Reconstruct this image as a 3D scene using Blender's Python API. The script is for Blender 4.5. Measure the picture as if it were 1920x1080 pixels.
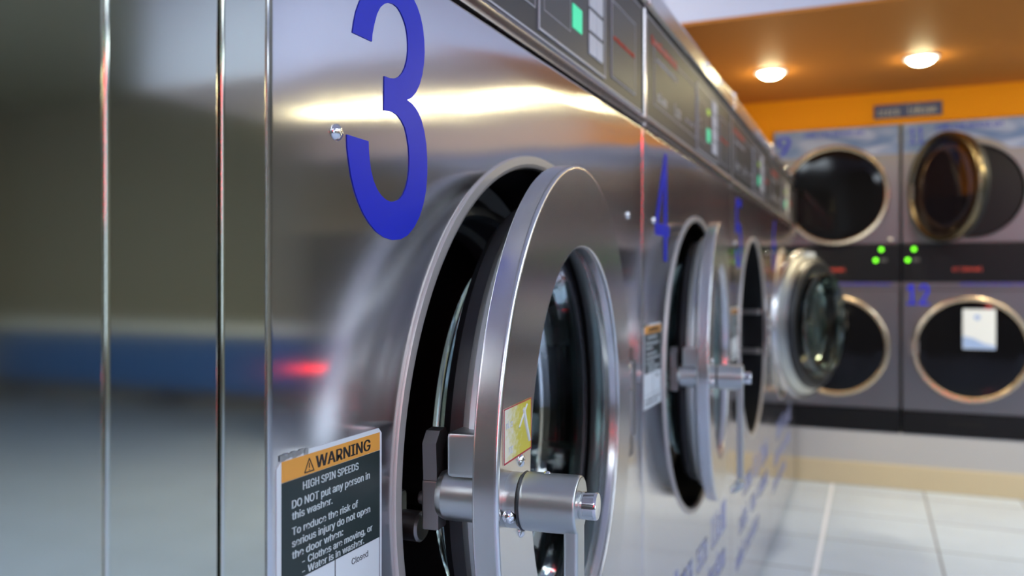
import bpy, bmesh, math, random
from mathutils import Vector, Matrix
random.seed(5)
PI = math.pi
R = math.radians
S = bpy.context.scene
C = S.collection
for o in list(bpy.data.objects): bpy.data.objects.remove(o)

# ------------------------------------------------------------------ camera
CAMX, CAMZ = 0.3437, 1.004
cd = bpy.data.cameras.new('camera'); cam = bpy.data.objects.new('camera', cd); C.objects.link(cam)
cam.location = (CAMX, 0, CAMZ)
cam.rotation_euler = (R(90), 0, R(23.4))
cd.sensor_width = 36; cd.lens = 29.25; cd.shift_y = -13/1920
cd.clip_start = 0.02
cd.dof.use_dof = True; cd.dof.focus_distance = 0.64; cd.dof.aperture_fstop = 4.6
S.camera = cam

# ------------------------------------------------------------------ view, world
S.view_settings.view_transform = 'Standard'; S.view_settings.look = 'None'
S.view_settings.exposure = 0.14; S.view_settings.gamma = 1.0
S.view_settings.use_curve_mapping = False
S.cycles.use_denoising = True
S.cycles.max_bounces = 10; S.cycles.glossy_bounces = 6; S.cycles.transmission_bounces = 8
S.cycles.sample_clamp_indirect = 6
w = bpy.data.worlds.new('world'); S.world = w; w.use_nodes = True
w.node_tree.nodes['Background'].inputs[0].default_value = (0.62, 0.76, 1.0, 1)
w.node_tree.nodes['Background'].inputs[1].default_value = 1.6

def light(name, kind, loc, energy, color, rot=(0,0,0), **k):
    d = bpy.data.lights.new(name, kind); d.energy = energy; d.color = color
    for a, b in k.items(): setattr(d, a, b)
    o = bpy.data.objects.new(name, d); C.objects.link(o); o.location = loc; o.rotation_euler = rot
    return o
# daylight through the shop window behind the camera
light('window_daylight', 'AREA', (4.1, -3.3, 1.45), 22, (0.66, 0.82, 1.0), (R(90), 0, 0), shape='RECTANGLE', size=1.7, size_y=1.7)
# added ceiling panels, out of view, fill the main room with light, built below

# ------------------------------------------------------------------ materials
def mat(name, col=(.5,.5,.5), rough=.5, metal=0, **k):
    m = bpy.data.materials.new(name); m.use_nodes = True
    b = m.node_tree.nodes['Principled BSDF']
    b.inputs['Base Color'].default_value = (*col, 1)
    b.inputs['Roughness'].default_value = rough
    b.inputs['Metallic'].default_value = metal
    for a, v in k.items(): b.inputs[a.replace('_', ' ')].default_value = v
    return m
def nodes(m): return m.node_tree.nodes, m.node_tree.links, m.node_tree.nodes['Principled BSDF']

def steel(name, col=(.60,.585,.57), rough=.30, aniso=.75, tan=(0.02,1,0), brush=(3,1500,6), warp=.0, wscale=2.0, wstretch=(1,.7,1.0), bstr=.012):
    """brushed stainless: fine grain, reflections drawn out across the grain, sheet metal slightly buckled"""
    m = mat(name, col, rough, 1.0)
    n, l, b = nodes(m)
    b.inputs['Anisotropic'].default_value = aniso
    v = n.new('ShaderNodeCombineXYZ')
    for i in range(3): v.inputs[i].default_value = tan[i]
    l.new(v.outputs[0], b.inputs['Tangent'])
    tc = n.new('ShaderNodeTexCoord')
    mp = n.new('ShaderNodeMapping'); mp.inputs['Scale'].default_value = brush
    l.new(tc.outputs['Object'], mp.inputs['Vector'])
    nz = n.new('ShaderNodeTexNoise'); nz.inputs['Scale'].default_value = 1.0; nz.inputs['Detail'].default_value = 3
    l.new(mp.outputs[0], nz.inputs['Vector'])
    rr = n.new('ShaderNodeMapRange'); rr.inputs['To Min'].default_value = rough-.01; rr.inputs['To Max'].default_value = rough+.012
    l.new(nz.outputs['Fac'], rr.inputs['Value']); l.new(rr.outputs[0], b.inputs['Roughness'])
    mx = n.new('ShaderNodeMix'); mx.data_type = 'RGBA'
    mx.inputs['A'].default_value = tuple(c*.97 for c in col)+(1,); mx.inputs['B'].default_value = tuple(min(1,c*1.02) for c in col)+(1,)
    l.new(nz.outputs['Fac'], mx.inputs['Factor']); l.new(mx.outputs['Result'], b.inputs['Base Color'])
    bp = n.new('ShaderNodeBump'); bp.inputs['Strength'].default_value = bstr; bp.inputs['Distance'].default_value = .0004
    l.new(nz.outputs['Fac'], bp.inputs['Height'])
    if warp:
        m2 = n.new('ShaderNodeMapping'); m2.inputs['Scale'].default_value = wstretch
        l.new(tc.outputs['Object'], m2.inputs['Vector'])
        z2 = n.new('ShaderNodeTexNoise'); z2.inputs['Scale'].default_value = wscale; z2.inputs['Detail'].default_value = .6
        l.new(m2.outputs[0], z2.inputs['Vector'])
        b2 = n.new('ShaderNodeBump'); b2.inputs['Strength'].default_value = 1.0; b2.inputs['Distance'].default_value = warp
        l.new(z2.outputs['Fac'], b2.inputs['Height']); l.new(b2.outputs[0], bp.inputs['Normal'])
    l.new(bp.outputs[0], b.inputs['Normal'])
    return m

M = {}
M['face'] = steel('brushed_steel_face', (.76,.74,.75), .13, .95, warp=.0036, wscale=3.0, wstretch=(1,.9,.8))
M['side'] = steel('brushed_steel_cabinet', (.62,.63,.54), .09, .5, warp=.0004, wscale=1.5)
M['ring'] = steel('brushed_steel_door', (.76,.75,.74), .24, .5, brush=(700,60,60))
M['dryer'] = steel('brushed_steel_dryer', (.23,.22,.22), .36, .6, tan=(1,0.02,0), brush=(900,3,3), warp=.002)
M['cast'] = mat('cast_satin_metal', (.60,.62,.60), .34, 1.0)
M['castdark'] = mat('cast_metal_worn', (.30,.28,.27), .42, 1.0)
M['chrome'] = mat('chrome', (.80,.80,.80), .10, 1.0)
M['strip'] = mat('edge_strip_steel', (.66,.60,.60), .22, 1.0)
M['lip'] = mat('opening_lip_steel', (.62,.58,.54), .45, .6)
M['rubber'] = mat('black_rubber', (.012,.013,.015), .42)
M['black'] = mat('black_plastic', (.004,.0045,.006), .35, Specular_IOR_Level=.25)
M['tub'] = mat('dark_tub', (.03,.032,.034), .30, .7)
M['console'] = mat('console_panel', (.035,.034,.036), .42)
M['module'] = mat('console_module', (.055,.056,.060), .40)
M['line'] = mat('console_line', (.50,.48,.50), .4)
M['keys'] = mat('key_white', (.62,.60,.62), .5)
M['gap'] = mat('dark_gap', (.008,.008,.008), .8)
M['blue'] = mat('blue_vinyl', (.010,.022,.52), .35, Specular_IOR_Level=.35)
M['bluefade'] = mat('faded_blue_vinyl', (.30,.34,.60), .35)
M['white'] = mat('white_sticker', (.72,.76,.78), .4)
M['darkgreen'] = mat('label_dark_green', (.020,.034,.032), .32)
M['orange_ink'] = mat('label_orange', (.80,.36,.06), .4)
M['ink'] = mat('black_ink', (.012,.012,.014), .45)
M['pale'] = mat('pale_ink', (.60,.66,.66), .45)
M['redink'] = mat('red_ink', (.62,.06,.03), .5)
M['crimson'] = mat('crimson_ink', (.45,.02,.05), .5)
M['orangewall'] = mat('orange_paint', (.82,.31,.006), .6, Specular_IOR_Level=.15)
M['whitepaint'] = mat('white_paint', (.63,.67,.80), .7)
M['greywall'] = mat('olive_grey_paint', (.36,.34,.25), .7)
M['mauve_reflect'] = mat('mauve_reflection_tint', (.70,.61,.63), .6)  # unseen soffit end, tinted so the washer fronts reflect paler and less orange
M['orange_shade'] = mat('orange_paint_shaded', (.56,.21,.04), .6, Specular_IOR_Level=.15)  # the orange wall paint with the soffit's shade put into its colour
M['offwhite'] = mat('off_white_paint', (.27,.29,.28), .6)
M['darkwall'] = mat('dark_brown_paint', (.07,.06,.055), .6)
M['plinth'] = mat('grey_plinth_tile', (.40,.40,.42), .45)
M['beige'] = mat('beige_skirting_tile', (.52,.44,.30), .4)
M['benchblue'] = mat('blue_laminate', (.05,.16,.42), .4)
M['cream'] = mat('cream_laminate', (.80,.80,.68), .4)
M['navy'] = mat('navy_sign', (.03,.05,.16), .5)
M['signpale'] = mat('sign_lettering', (.55,.55,.50), .5)
M['brass'] = mat('warm_ring_metal', (.72,.58,.40), .22, 1.0)
M['bronze'] = mat('dark_bronze', (.20,.16,.10), .25, 1.0)
M['lightblue'] = mat('light_blue_banner', (.30,.42,.70), .45)
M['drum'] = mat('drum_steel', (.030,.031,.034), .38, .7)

def glass(name, col, rough=.02):
    return mat(name, col, rough, 0, Transmission_Weight=1.0, IOR=1.48)
M['glass'] = glass('door_glass', (.42,.52,.50)); M['glass'].node_tree.nodes['Principled BSDF'].inputs['IOR'].default_value = 1.2
M['smoke'] = glass('smoked_door_glass', (.30,.20,.22))
M['dglass'] = mat('dark_tinted_glass', (.004,.004,.005), .06, Specular_IOR_Level=.3)
M['window'] = glass('window_glass', (.98,.99,1))
def emit(name, col, s):
    m = mat(name, col, .4); n, l, b = nodes(m)
    b.inputs['Emission Color'].default_value = (*col, 1); b.inputs['Emission Strength'].default_value = s
    return m
M['lamp'] = emit('lamp_white', (1,.90,.52), 95)
M['panel'] = emit('fill_panel_glow', (.80,.91,1), 8.5)  # glow of the added overhead fill panels
M['lcd'] = emit('lcd_green', (.04,.55,.28), .75)
M['lime'] = emit('lime_display', (.35,.55,.04), .5)
M['led'] = emit('led_green', (.18,1,.02), 2.2)
M['redneon'] = emit('neon_red', (1,.02,.03), 40)
M['greenneon'] = emit('neon_green', (.2,1,.7), 18)
M['redscreen2'] = emit('red_lit_panel', (1,.02,.01), 16)
M['redscreen'] = emit('red_display', (1,.02,.01), 12)

# yellow sticker: yellow with a bleached left side
def yellow():
    m = mat('yellow_sticker', (.65,.58,.05), .4); n, l, b = nodes(m)
    tc = n.new('ShaderNodeTexCoord'); sp = n.new('ShaderNodeSeparateXYZ'); l.new(tc.outputs['Generated'], sp.inputs[0])
    nz = n.new('ShaderNodeTexNoise'); nz.inputs['Scale'].default_value = 9; nz.inputs['Detail'].default_value = 4
    l.new(tc.outputs['Generated'], nz.inputs['Vector'])
    a = n.new('ShaderNodeMath'); a.operation = 'MULTIPLY_ADD'; a.inputs[1].default_value = .9; l.new(nz.outputs['Fac'], a.inputs[0]); l.new(sp.outputs['Y'], a.inputs[2])
    cr = n.new('ShaderNodeValToRGB'); cr.color_ramp.elements[0].position = .55; cr.color_ramp.elements[0].color = (.80,.78,.62,1)
    cr.color_ramp.elements[1].position = 1.05; cr.color_ramp.elements[1].color = (.62,.54,.04,1)
    l.new(a.outputs[0], cr.inputs[0]); l.new(cr.outputs[0], b.inputs['Base Color'])
    return m
M['yellow'] = yellow()
# light blue banner with pale swoosh
def banner():
    m = mat('banner_print', (.3,.4,.7), .45); n, l, b = nodes(m)
    tc = n.new('ShaderNodeTexCoord'); mp = n.new('ShaderNodeMapping'); mp.inputs['Scale'].default_value = (3,1,9); mp.inputs['Rotation'].default_value = (0,.25,0)
    l.new(tc.outputs['Object'], mp.inputs[0])
    nz = n.new('ShaderNodeTexNoise'); nz.inputs['Scale'].default_value = 1.3; nz.inputs['Detail'].default_value = 1; nz.inputs['Distortion'].default_value = 1.2
    l.new(mp.outputs[0], nz.inputs['Vector'])
    cr = n.new('ShaderNodeValToRGB'); e = cr.color_ramp.elements
    e[0].position = .38; e[0].color = (.09,.17,.42,1); e[1].position = .66; e[1].color = (.32,.38,.62,1)
    l.new(nz.outputs['Fac'], cr.inputs[0]); l.new(cr.outputs[0], b.inputs['Base Color'])
    return m
M['banner'] = banner()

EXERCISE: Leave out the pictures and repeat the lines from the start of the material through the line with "for o in list(bpy.data.objects): bpy.data.objects.remove(o)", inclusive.

THE OUTPUT:
Reconstruct this image as a 3D scene using Blender's Python API. The script is for Blender 4.5. Measure the picture as if it were 1920x1080 pixels.
import bpy, bmesh, math, random
from mathutils import Vector, Matrix
random.seed(5)
PI = math.pi
R = math.radians
S = bpy.context.scene
C = S.collection
for o in list(bpy.data.objects): bpy.data.objects.remove(o)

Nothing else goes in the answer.